MH: I’m interested in what you said about certain graphic elements “reading” as a pause, etc. in a drawing because of our familiarity with comics. Are you interested in your drawings being read, in their containing an type of narrative? And are you interested in ever making books/zines etc. that might make the reading element more explicit?

AB: I’ve made booklets in the past and those are fun. I like giving people an experience of holding an object and having a little private moment. I think the natural progression from the books is into animation, so that’s what I’ve been slowly working on. Very slowly.

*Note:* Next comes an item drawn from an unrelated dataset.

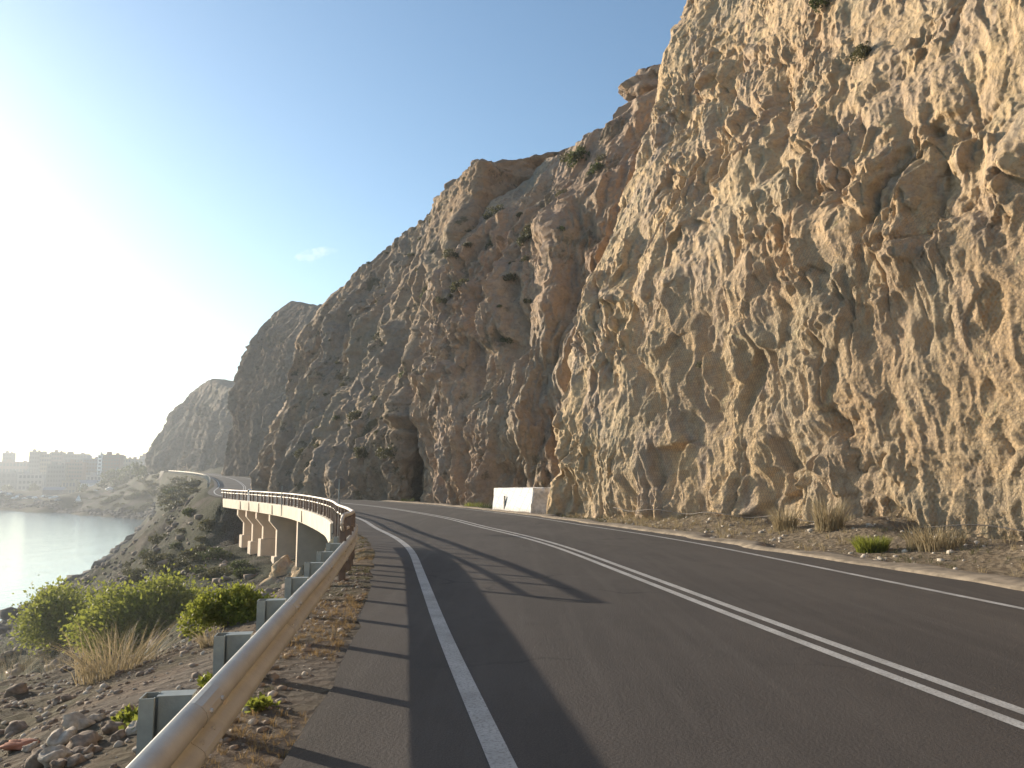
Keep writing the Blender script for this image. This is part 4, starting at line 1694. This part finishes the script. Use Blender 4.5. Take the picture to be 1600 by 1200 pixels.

I like taking the motifs and structure from things like comics and applying them to my work in a non-literal way.

Window paintings in progress

Window paintings in progress

Hand-building "Drawn Vases"

Hand-building “Drawn Vases”

MH: How did you start working in ceramics?

AB: I took an elective in grad school with Ian McDonald and found it interesting and challenging and a fun way to reintroduce sculptural aspects to my work–I studied sculpture in college but we didn’t have ceramics so I did things with wood mostly. I got a ceramics teaching job and suddenly had to learn a lot about working with clay and I think that’s what propelled me further into it.

MH: How how has running your exhibition and project space, Studio/Space, which is currently on hiatus, influence your own art practice?

AB: I tend to reach out to artists who are doing things I’m interested in myself, so it’s nice to see how others tackle the same problems or communicate similar ideas. I like having my studio in my house, but sometimes it can be isolating, so working on these peripheral curatorial projects keeps me connected to my other art people.

Bulletin board in Alyssa Block's studio with artwork by Alexandra Williams, John Baldessari, Andrew Bixler, and Sarah Thibault

Bulletin board in Alyssa Block’s studio with artwork by Alexandra Williams, John Baldessari, Andrew Bixler, and Sarah Thibault

MH: You mention in your bio on your website the idea of “personal growth.” Some of your drawings could almost be read as oblique versions of a note-to-self. Can you talk about that dimension of your work?

AB: Well, I think that the things I make are heavily influenced by my own experiences. And my life in the past eight or ten years has been a lot about growing up and trying to not be depressed. I think my work reflects that – there’s definitely an element of self-help in there – depictions of things that I do to feel better, things that keep me busy, friendly reminders, things like that. I like these new prints I made because they are a little more silly and light-hearted than my work might have been a year or two ago. Also, melancholy work doesn’t sell well, I’ve learned that the hard way.